Despite his best efforts, President Donald J. Trump was unable to blot out the sun today.
Even his vaunted Space Force, upon its activation several millennia from now -- when Trump is 3072 years old and his hair, still orange, has grown to encompass the entire continent of North Putinia and various outlying mudflats -- even that majestic force of half-starved robots, bastard sons of Elon Musk, will be but a speck in an atom of a mote in the eye of the smiling Orb of Heat and Life around which our planet, Ivankania, has revolved since time untold.
No, today in Massachusetts the clouds blotted out the sun without the least presidential assistance. And a gentle rain poured down upon trees, bushes, farmland, grasses and weeds alike, refreshing the Earth (we still call it that) after what was the most beautiful, blossoming spring in recent memory. The displaced winds of the melting Arctic have turned our state into a sanctuary of cool breezes. Your experience in Arizona or the Sudan may be different.
It's been a most fruitful year in our little corner of the world, just a quarter mile past the Worcester line and a mile from the old Norton Company smokestacks, along a slim backyard network of vegetation that runs from Princeton to the city, carrying coyote, deer and the occasional bear or moose set in flight by invading McMansions. We've had baby robins flutter from nests in a bush in front and a lilac in back. A deer ate our tulips and left a footprint by the birdbath. Rhubarb grew in profusion. Young blueberries are green and plentiful. Crabgrass has just begun its annual festival. The old apple tree is taking the year off.
On Monday at 1 p.m., a wild turkey stalked across the middle of my backyard as I sat by the window with my almost-three-year-old grandson, Dylan. We were about to run outside for a closer look when we spied what seemed to be chipmunks following the turkey. They were, in fact, tiny turkey chicks, five or six of them. The mother slowly shepherded them across the creeping charlie, through the periwinkle and on into the wilds of Mark's yard next door. So we stayed by the window, having no desire to separate a migrant mother from her children.

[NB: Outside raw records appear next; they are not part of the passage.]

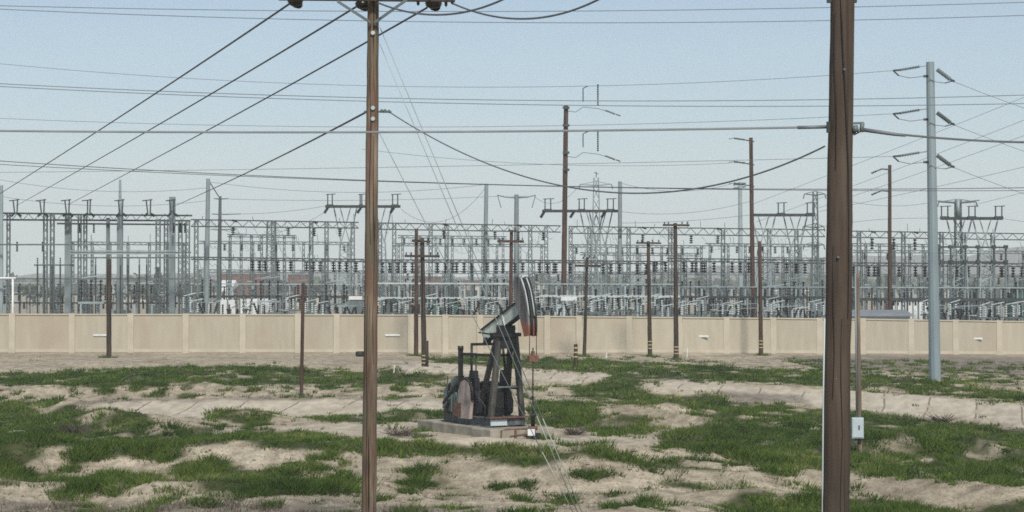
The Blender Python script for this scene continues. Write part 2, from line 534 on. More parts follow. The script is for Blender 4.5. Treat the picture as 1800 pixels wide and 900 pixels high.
DIRT = [
    [(1062, 713), (1100, 709), (1180, 717), (1250, 734), (1225, 746), (1170, 746), (1150, 730), (1090, 726)],
    [(490, 753), (560, 744), (640, 746), (740, 740), (860, 740), (1000, 764), (1150, 765), (1165, 772), (1100, 786), (950, 785), (800, 780), (700, 776), (600, 770)],
    [(1110, 796), (1250, 797), (1330, 815), (1290, 813), (1200, 804)],
    [(1520, 777), (1620, 766), (1640, 770), (1560, 781)],
    [(1535, 817), (1620, 800), (1645, 805), (1580, 822)],
    [(1512, 797), (1560, 780), (1550, 797), (1525, 806)],
    [(1700, 817), (1732, 809), (1742, 818), (1710, 826)],
    [(1750, 800), (1770, 792), (1775, 800)],
    [(1680, 869), (1710, 853), (1780, 856), (1802, 870), (1760, 885), (1700, 890)],
    [(265, 757), (276, 738), (330, 738), (345, 745), (300, 750), (278, 766)],
    [(385, 752), (430, 744), (425, 760), (390, 770)],
    [(40, 820), (60, 806), (75, 822)],
    [(120, 826), (200, 805), (300, 815), (290, 840), (200, 832)],
]
PALE = [  # smooth compacted / lined banks
    [(138, 724), (178, 709), (260, 704), (520, 703), (640, 702), (800, 701), (885, 702), (885, 724), (800, 722), (700, 722), (640, 733), (560, 728), (520, 734), (500, 730), (440, 719), (385, 720), (362, 737), (290, 730), (250, 724), (165, 716)],
    [(690, 641), (770, 637), (900, 646), (1080, 658), (1012, 677), (950, 668), (820, 656), (700, 655)],
    [(1122, 672), (1200, 669), (1440, 683), (1640, 697), (1800, 712), (R_, 745), (R_, 795), (1800, 752), (1600, 733), (1440, 712), (1300, 693), (1150, 686)],
]
GREY = [
    [(1250, 687), (1400, 692), (1425, 708), (1300, 708)],
    [(1520, 722), (1620, 733), (1740, 748), (1800, 755), (1800, 770), (1650, 750), (1540, 735)],
    [(100, 765), (150, 740), (185, 745), (160, 775), (110, 778)],
    [(690, 757), (735, 755), (752, 765), (720, 771), (688, 768)],
    [(1350, 625), (R_, 628), (R_, 665), (1800, 660), (1640, 655), (1450, 645)],
    [(L_, 880), (600, 888), (900, 893), (900, 1250), (L_, 1250)],
    [(120, 705), (200, 701.5), (520, 701), (790, 699), (790, 703), (520, 705.5), (200, 706), (130, 712)],  # dry weed strip; also paints in the dark shade line at the ribbon lip
    [(980, 760), (1030, 752), (1035, 765), (990, 768)],
]


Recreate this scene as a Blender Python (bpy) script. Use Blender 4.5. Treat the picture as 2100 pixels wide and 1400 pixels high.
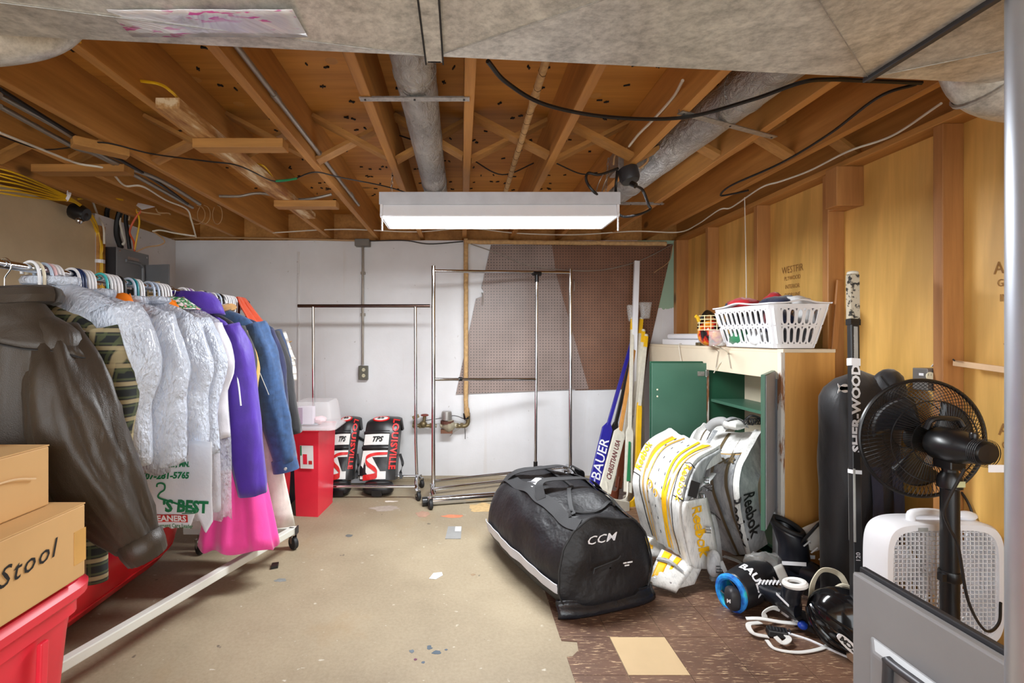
import bpy, bmesh, math, random
from mathutils import Vector, Matrix, noise
random.seed(7)
S = bpy.context.scene
COL = S.collection
for o in list(bpy.data.objects): bpy.data.objects.remove(o)

# ---------------------------------------------------------------- camera, world, lamps, exposure
EYE = 1.25                                   # camera height; it looks along +Y at a wall 4.31 m away
cd = bpy.data.cameras.new('camera'); cam = bpy.data.objects.new('camera', cd); COL.objects.link(cam)
cam.location = (0, 0, EYE); cam.rotation_euler = (math.pi/2, 0, 0)
cd.sensor_width = 36; cd.lens = 36*1000/2100; cd.shift_x = .05; cd.shift_y = -10/2100
cd.clip_start = .02
S.camera = cam
w = bpy.data.worlds.new('world'); S.world = w; w.use_nodes = True
w.node_tree.nodes['Background'].inputs[0].default_value = (.92, .97, 1, 1)
w.node_tree.nodes['Background'].inputs[1].default_value = 2.6
def area(name, loc, rot, sx, sy, power, col=(1, 1, 1)):
    l = bpy.data.lights.new(name, 'AREA'); l.shape = 'RECTANGLE'; l.size = sx; l.size_y = sy
    l.energy = power; l.color = col
    o = bpy.data.objects.new(name, l); COL.objects.link(o); o.location = loc; o.rotation_euler = rot
    return o
area('shop_light_beam', (.15, 2.65, 1.868), (0, 0, 0), 1.17, .24, 32, (.93, .97, 1))
S.view_settings.view_transform = 'Standard'; S.view_settings.look = 'None'
S.view_settings.gamma = 1; S.view_settings.use_curve_mapping = False
S.view_settings.exposure = 1.0

# ---------------------------------------------------------------- helpers
def at(px, py, Y): return Vector(((px-945)*Y/1000, Y, EYE-(py-690)*Y/1000))
def fl(px, py, z=0): return at(px, py, (EYE-z)*1000/(py-690))
def V(*a): return Vector(a)
def lerp(a, b, t): return a+(b-a)*t
def nz(x, y=0, z=0): return noise.noise(Vector((x, y, z)))
def sp(pts, k=6):
    """Catmull-Rom through the points"""
    P = [Vector(p) for p in pts]
    if len(P) < 3: return [P[0].lerp(P[-1], i/k) for i in range(k+1)]
    P = [P[0]*2-P[1]]+P+[P[-1]*2-P[-2]]; out = []
    for i in range(1, len(P)-2):
        a, b, c, d = P[i-1:i+3]
        for j in range(k):
            t = j/k
            out.append(.5*((2*b)+(c-a)*t+(2*a-5*b+4*c-d)*t*t+(3*b-a-3*c+d)*t**3))
    out.append(P[-2].copy()); return out
def sgp(x, e): return math.copysign(abs(x)**e, x)

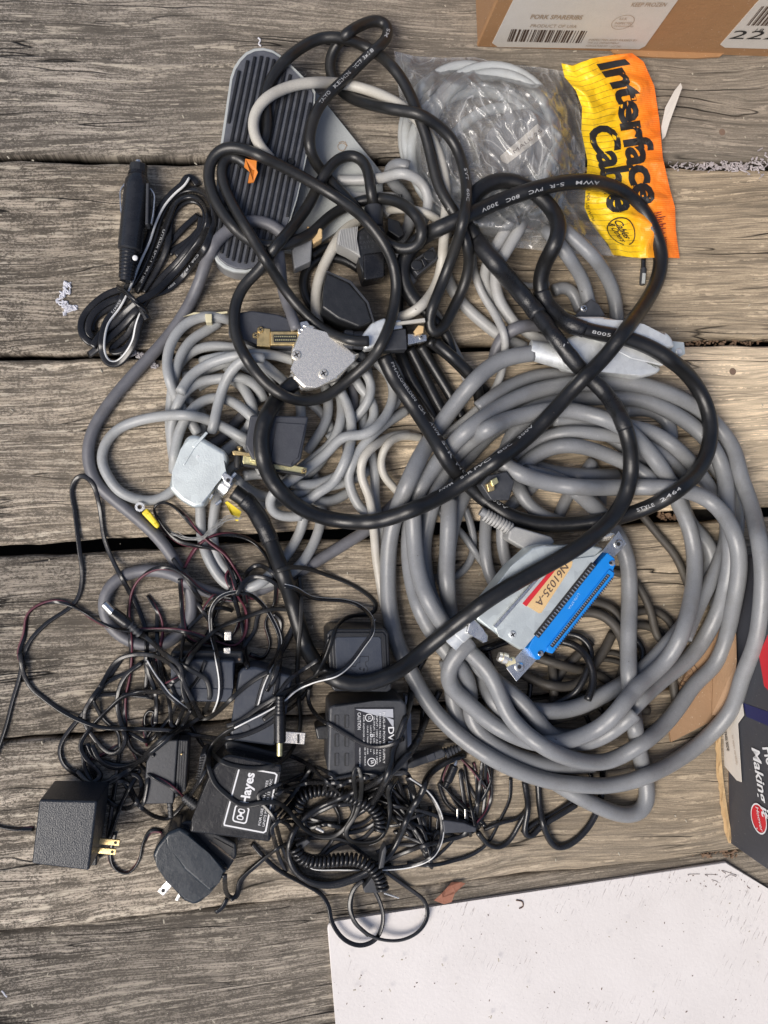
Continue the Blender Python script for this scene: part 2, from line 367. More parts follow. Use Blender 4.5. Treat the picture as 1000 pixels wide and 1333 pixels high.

These days everything reminds us of Trump. But when you think about him -- unable to blot out the sun, unable to stop the rain, unwilling to harness the wind, unable to speak a coherent sentence or even an incoherent true sentence -- you realize how sadly impotent he is.
A few weeks from now, Trump and Putin, two sorry old men with misshapen souls, will sit in Helsinki and scheme ways that Trump can undermine our country and Putin can keep his thumb on The Donald. All to line their pockets with a finer brand of gold. All to give themselves the illusion of real power before they die -- lonely, decrepit and more to be pitied than hated. Which is saying something.
But they can't even stop a turkey from crossing the yard.
Sure, they can do harm. They can warp millions of warpable souls and step on the billions who resist -- they've already demonstrated that. They can set in faster motion forces that will wipe out human civilization, if we let them.
But they can't blot out the sun, or stop the rain. Or keep the birds from nesting.
Let us enjoy all those things that are beyond the immediate reach of sad, despicable, twisted men. And all those things that elude them forever -- like love, music, joy, compassion and intimacy.
Let us enjoy all good things as we set out, again and again, to stop them in their tracks.